● GIVEN TASK
Provide an exact copy of the data, excluding the images.
══ MATERIAL PROVIDED
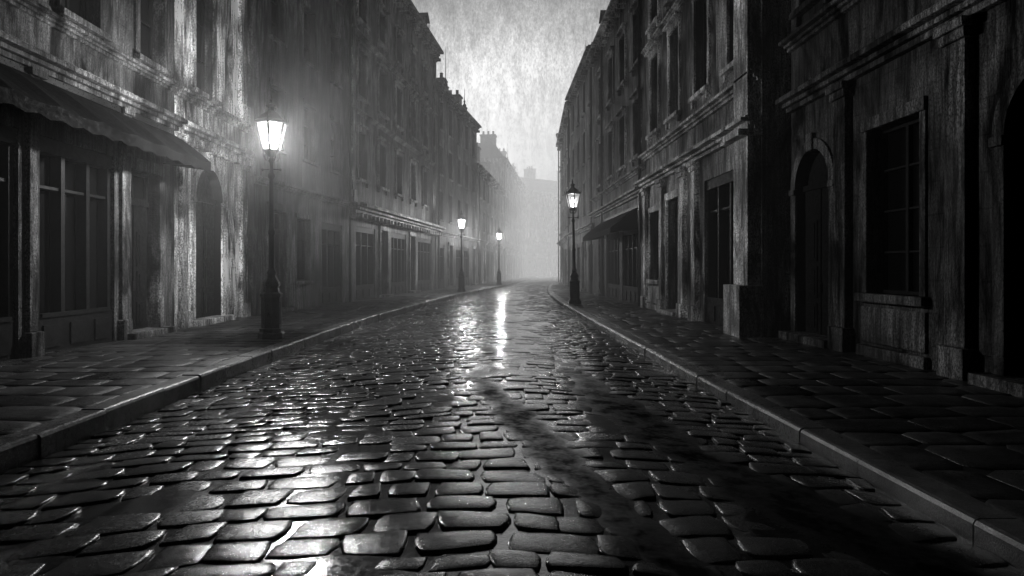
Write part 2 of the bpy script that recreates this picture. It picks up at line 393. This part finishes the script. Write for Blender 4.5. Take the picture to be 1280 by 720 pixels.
    def awning(s,u0,u1,zw,zf,dep,ribs=1.1):
        n=max(1,round((u1-u0)/ribs)); k='awning'; m_=5
        for i in range(n*4):
            a=u0+(u1-u0)*i/(n*4); b_=u0+(u1-u0)*(i+1)/(n*4)
            def zz(u,f): ph=((u-u0)/(u1-u0)*n)%1; sag=.07*math.sin(math.pi*ph)*math.sin(math.pi*min(1,f*.8)); return zw+(zf-zw)*(f**1.25)-sag
            for j in range(m_):
                f0,f1=j/m_,(j+1)/m_
                s.q(k,(a,zz(a+1e-6,f0),.05+dep*f0),(b_,zz(b_-1e-6,f0),.05+dep*f0),(b_,zz(b_-1e-6,f1),.05+dep*f1),(a,zz(a+1e-6,f1),.05+dep*f1))
            va=.2+.05*(i%2); vb=.2+.05*((i+1)%2)
            s.q(k,(a,zz(a+1e-6,1),.05+dep),(b_,zz(b_-1e-6,1),.05+dep),(b_,zf-vb,.05+dep),(a,zf-va,.05+dep))
        for u in (u0,u1): s.q(k,(u,zw,.05),(u,zf,.05+dep),(u,zf-.2,.05+dep),(u,zf-.05,.05))
        s.box('awning_frame',u0,u1,zw-.02,zw+.08,0.0,.1)
        for u in (u0+.02,u1-.06): s.box('awning_frame',u,u+.04,zf-.06,zf-.02,.0,dep)
    def pipe(s,u,z1,d=.16):
        x,y,_=s.pt(u,0,d); s.part('downpipe').rev([(.055,.15),(.055,z1)],8,(x,y))
        z=1.2
        while z<z1: s.part('downpipe').rev([(.075,z),(.075,z+.08)],8,(x,y)); z+=2.1
    def finial(s,u,z,d=-.4,h=1.6):
        x,y,_=s.pt(u,0,d); s.part('finials').rev([(.22,z-.6),(.22,z),(.28,z+.05),(.14,z+.2),(.16,z+.3),(.05,z+.45),(.09,z+.6),(.03,z+.75),(.008,z+h)],8,(x,y))
    def body(s,h,roof=2.4,dep=9,chim=(),dorm=0):
        L=s.L
        for u in (0,L): s.q('walls',(u,0,0),(u,h,0),(u,h,-dep),(u,0,-dep))
        s.q('walls',(0,0,-dep),(L,0,-dep),(L,h,-dep),(0,h,-dep))
        s.box('roof',0,L,h-.02,h+.1,-dep,.12)
        R=[(.05,h+.1),(-.9,h+roof*.75),(-dep/2,h+roof),(-dep+.9,h+roof*.75),(-dep,h+.1)]
        for (a,z0),(b_,z1) in zip(R,R[1:]): s.q('roof',(0,z0,a),(L,z0,a),(L,z1,b_),(0,z1,b_))
        for u in (0.001,L-.001): s.part('roof').quad([s.pt(u,z,d) for d,z in R])
        s.box('roof',0,L,h+.1,h+.2,.02,.16)
        for u,w,hh in chim:
            s.box('chimney',u,u+w,h,h+roof+hh,-3.0,-1.2); s.box('chimney',u-.08,u+w+.08,h+roof+hh,h+roof+hh+.15,-3.08,-1.12)
            for i in range(3):
                x,y,_=s.pt(u+w/2,0,-1.5-.6*i); s.part('chimney_pots').rev([(.15,h+roof+hh+.14),(.12,h+roof+hh+.6),(.15,h+roof+hh+.65)],8,(x,y))
        if dorm:
            n=int(L//dorm)
            for i in range(n):
                u=(i+.5)*L/n
                s.box('dormers',u-.5,u+.5,h+.2,h+1.5,-1.6,-.15); s.q('glass',(u-.35,h+.4,-.14),(u+.35,h+.4,-.14),(u+.35,h+1.3,-.14),(u-.35,h+1.3,-.14))
                s.q('roof',(u-.62,h+1.45,0),(u,h+1.95,0),(u,h+1.95,-1.8),(u-.62,h+1.45,-1.8)); s.q('roof',(u+.62,h+1.45,0),(u,h+1.95,0),(u,h+1.95,-1.8),(u+.62,h+1.45,-1.8))
                s.q('dormers',(u-.5,h+1.5,-.15),(u+.5,h+1.5,-.15),(u,h+1.93,-.15))
    def done(s,wall,trim=None):
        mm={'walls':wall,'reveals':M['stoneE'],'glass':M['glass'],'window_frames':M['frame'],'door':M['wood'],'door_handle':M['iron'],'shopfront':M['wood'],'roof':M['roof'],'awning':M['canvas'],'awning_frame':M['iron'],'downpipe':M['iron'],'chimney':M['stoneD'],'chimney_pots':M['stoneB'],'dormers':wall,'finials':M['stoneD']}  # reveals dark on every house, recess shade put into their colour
        for k,p in s.P.items():
            m_=mm.get(k,trim or M['trim'])
            o=p.make(k,m_,s.e)
            if k in('cornice','window_surrounds','sills','pilasters'):
                md=o.modifiers.new('b','BEVEL'); md.width=.014; md.segments=2; md.limit_method='ANGLE'
                md.use_clamp_overlap=True

def upper(b,us,w,floors,kind='win'):
    return [(u-w/2,u+w/2,z0,z1,kind) for z0,z1 in floors for u in us if u-w/2>0.1 and u+w/2<b.L-.1]
Z0=PZ-.05
# left shop building, darkened in colour where the lamp light falls off
b=B((-7.5,-8),(-7.5,16.1),'L')
Y=lambda y:y+8
ops=[(Y(14.1),Y(15.3),Z0,3.6,'door'),(Y(11.4),Y(13.6),Z0,3.75,'shop'),(Y(8.4),Y(10.9),Z0,3.75,'shop'),(Y(5.6),Y(6.9),Z0,3.6,'door'),(Y(1.5),Y(4.6),Z0,3.75,'shop'),(Y(-3),Y(0),Z0,3.75,'shop')]
ops+=upper(b,[Y(15.0),Y(12.5),Y(10.0),Y(7.5),Y(5.2),Y(2.7),Y(0)],1.05,[(6.0,8.9),(10.4,12.6)])
b.wall(14.5,ops); b.band(4.75,.3,.32); b.band(5.62,.2,.2); b.band(9.6,.25,.25); b.band(14.2,.5,.55,dent=.5)
for y in (13.75,11.05,8.05,5.2,1.0): b.pil(Y(y),Y(y)+.2,PZ-.1,4.75,.08)
b.awning(Y(8.2),Y(15.6),4.65,3.95,1.0)
b.body(14.5); b.done(M['stoneE'],M['stoneF'])
# left building with arched door, pale tone carries the lamp's light pool
b=B((-7.5,16.12),(-7.5,20.6),'L')
Y=lambda y:y-16.12
ops=[(Y(17.15),Y(18.8),Z0,4.15,'arch')]+upper(b,[Y(17.7)],1.1,[(6.0,8.9),(10.4,12.6)])
b.wall(15,ops); b.band(4.72,.32,.34,dent=.42); b.band(5.6,.22,.24); b.band(9.6,.25,.25); b.band(14.6,.5,.55,dent=.5)
b.pil(Y(20.1),Y(20.5),PZ-.1,4.7,.12); b.pil(Y(16.3),Y(16.62),PZ-.1,4.7,.1)
b.pil(Y(20.05),Y(20.5),5.85,14.5,.1)
b.body(15,chim=((Y(19),1.2,1),)); b.done(M['stoneA'])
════
● ANSWER FOR THE TASK
Write part 2 of the bpy script that recreates this picture. It picks up at line 393. This part finishes the script. Write for Blender 4.5. Take the picture to be 1280 by 720 pixels.
    def awning(s,u0,u1,zw,zf,dep,ribs=1.1):
        n=max(1,round((u1-u0)/ribs)); k='awning'; m_=5
        for i in range(n*4):
            a=u0+(u1-u0)*i/(n*4); b_=u0+(u1-u0)*(i+1)/(n*4)
            def zz(u,f): ph=((u-u0)/(u1-u0)*n)%1; sag=.07*math.sin(math.pi*ph)*math.sin(math.pi*min(1,f*.8)); return zw+(zf-zw)*(f**1.25)-sag
            for j in range(m_):
                f0,f1=j/m_,(j+1)/m_
                s.q(k,(a,zz(a+1e-6,f0),.05+dep*f0),(b_,zz(b_-1e-6,f0),.05+dep*f0),(b_,zz(b_-1e-6,f1),.05+dep*f1),(a,zz(a+1e-6,f1),.05+dep*f1))
            va=.2+.05*(i%2); vb=.2+.05*((i+1)%2)
            s.q(k,(a,zz(a+1e-6,1),.05+dep),(b_,zz(b_-1e-6,1),.05+dep),(b_,zf-vb,.05+dep),(a,zf-va,.05+dep))
        for u in (u0,u1): s.q(k,(u,zw,.05),(u,zf,.05+dep),(u,zf-.2,.05+dep),(u,zf-.05,.05))
        s.box('awning_frame',u0,u1,zw-.02,zw+.08,0.0,.1)
        for u in (u0+.02,u1-.06): s.box('awning_frame',u,u+.04,zf-.06,zf-.02,.0,dep)
    def pipe(s,u,z1,d=.16):
        x,y,_=s.pt(u,0,d); s.part('downpipe').rev([(.055,.15),(.055,z1)],8,(x,y))
        z=1.2
        while z<z1: s.part('downpipe').rev([(.075,z),(.075,z+.08)],8,(x,y)); z+=2.1
    def finial(s,u,z,d=-.4,h=1.6):
        x,y,_=s.pt(u,0,d); s.part('finials').rev([(.22,z-.6),(.22,z),(.28,z+.05),(.14,z+.2),(.16,z+.3),(.05,z+.45),(.09,z+.6),(.03,z+.75),(.008,z+h)],8,(x,y))
    def body(s,h,roof=2.4,dep=9,chim=(),dorm=0):
        L=s.L
        for u in (0,L): s.q('walls',(u,0,0),(u,h,0),(u,h,-dep),(u,0,-dep))
        s.q('walls',(0,0,-dep),(L,0,-dep),(L,h,-dep),(0,h,-dep))
        s.box('roof',0,L,h-.02,h+.1,-dep,.12)
        R=[(.05,h+.1),(-.9,h+roof*.75),(-dep/2,h+roof),(-dep+.9,h+roof*.75),(-dep,h+.1)]
        for (a,z0),(b_,z1) in zip(R,R[1:]): s.q('roof',(0,z0,a),(L,z0,a),(L,z1,b_),(0,z1,b_))
        for u in (0.001,L-.001): s.part('roof').quad([s.pt(u,z,d) for d,z in R])
        s.box('roof',0,L,h+.1,h+.2,.02,.16)
        for u,w,hh in chim:
            s.box('chimney',u,u+w,h,h+roof+hh,-3.0,-1.2); s.box('chimney',u-.08,u+w+.08,h+roof+hh,h+roof+hh+.15,-3.08,-1.12)
            for i in range(3):
                x,y,_=s.pt(u+w/2,0,-1.5-.6*i); s.part('chimney_pots').rev([(.15,h+roof+hh+.14),(.12,h+roof+hh+.6),(.15,h+roof+hh+.65)],8,(x,y))
        if dorm:
            n=int(L//dorm)
            for i in range(n):
                u=(i+.5)*L/n
                s.box('dormers',u-.5,u+.5,h+.2,h+1.5,-1.6,-.15); s.q('glass',(u-.35,h+.4,-.14),(u+.35,h+.4,-.14),(u+.35,h+1.3,-.14),(u-.35,h+1.3,-.14))
                s.q('roof',(u-.62,h+1.45,0),(u,h+1.95,0),(u,h+1.95,-1.8),(u-.62,h+1.45,-1.8)); s.q('roof',(u+.62,h+1.45,0),(u,h+1.95,0),(u,h+1.95,-1.8),(u+.62,h+1.45,-1.8))
                s.q('dormers',(u-.5,h+1.5,-.15),(u+.5,h+1.5,-.15),(u,h+1.93,-.15))
    def done(s,wall,trim=None):
        mm={'walls':wall,'reveals':M['stoneE'],'glass':M['glass'],'window_frames':M['frame'],'door':M['wood'],'door_handle':M['iron'],'shopfront':M['wood'],'roof':M['roof'],'awning':M['canvas'],'awning_frame':M['iron'],'downpipe':M['iron'],'chimney':M['stoneD'],'chimney_pots':M['stoneB'],'dormers':wall,'finials':M['stoneD']}  # reveals dark on every house, recess shade put into their colour
        for k,p in s.P.items():
            m_=mm.get(k,trim or M['trim'])
            o=p.make(k,m_,s.e)
            if k in('cornice','window_surrounds','sills','pilasters'):
                md=o.modifiers.new('b','BEVEL'); md.width=.014; md.segments=2; md.limit_method='ANGLE'
                md.use_clamp_overlap=True

def upper(b,us,w,floors,kind='win'):
    return [(u-w/2,u+w/2,z0,z1,kind) for z0,z1 in floors for u in us if u-w/2>0.1 and u+w/2<b.L-.1]
Z0=PZ-.05
# left shop building, darkened in colour where the lamp light falls off
b=B((-7.5,-8),(-7.5,16.1),'L')
Y=lambda y:y+8
ops=[(Y(14.1),Y(15.3),Z0,3.6,'door'),(Y(11.4),Y(13.6),Z0,3.75,'shop'),(Y(8.4),Y(10.9),Z0,3.75,'shop'),(Y(5.6),Y(6.9),Z0,3.6,'door'),(Y(1.5),Y(4.6),Z0,3.75,'shop'),(Y(-3),Y(0),Z0,3.75,'shop')]
ops+=upper(b,[Y(15.0),Y(12.5),Y(10.0),Y(7.5),Y(5.2),Y(2.7),Y(0)],1.05,[(6.0,8.9),(10.4,12.6)])
b.wall(14.5,ops); b.band(4.75,.3,.32); b.band(5.62,.2,.2); b.band(9.6,.25,.25); b.band(14.2,.5,.55,dent=.5)
for y in (13.75,11.05,8.05,5.2,1.0): b.pil(Y(y),Y(y)+.2,PZ-.1,4.75,.08)
b.awning(Y(8.2),Y(15.6),4.65,3.95,1.0)
b.body(14.5); b.done(M['stoneE'],M['stoneF'])
# left building with arched door, pale tone carries the lamp's light pool
b=B((-7.5,16.12),(-7.5,20.6),'L')
Y=lambda y:y-16.12
ops=[(Y(17.15),Y(18.8),Z0,4.15,'arch')]+upper(b,[Y(17.7)],1.1,[(6.0,8.9),(10.4,12.6)])
b.wall(15,ops); b.band(4.72,.32,.34,dent=.42); b.band(5.6,.22,.24); b.band(9.6,.25,.25); b.band(14.6,.5,.55,dent=.5)
b.pil(Y(20.1),Y(20.5),PZ-.1,4.7,.12); b.pil(Y(16.3),Y(16.62),PZ-.1,4.7,.1)
b.pil(Y(20.05),Y(20.5),5.85,14.5,.1)
b.body(15,chim=((Y(19),1.2,1),)); b.done(M['stoneA'])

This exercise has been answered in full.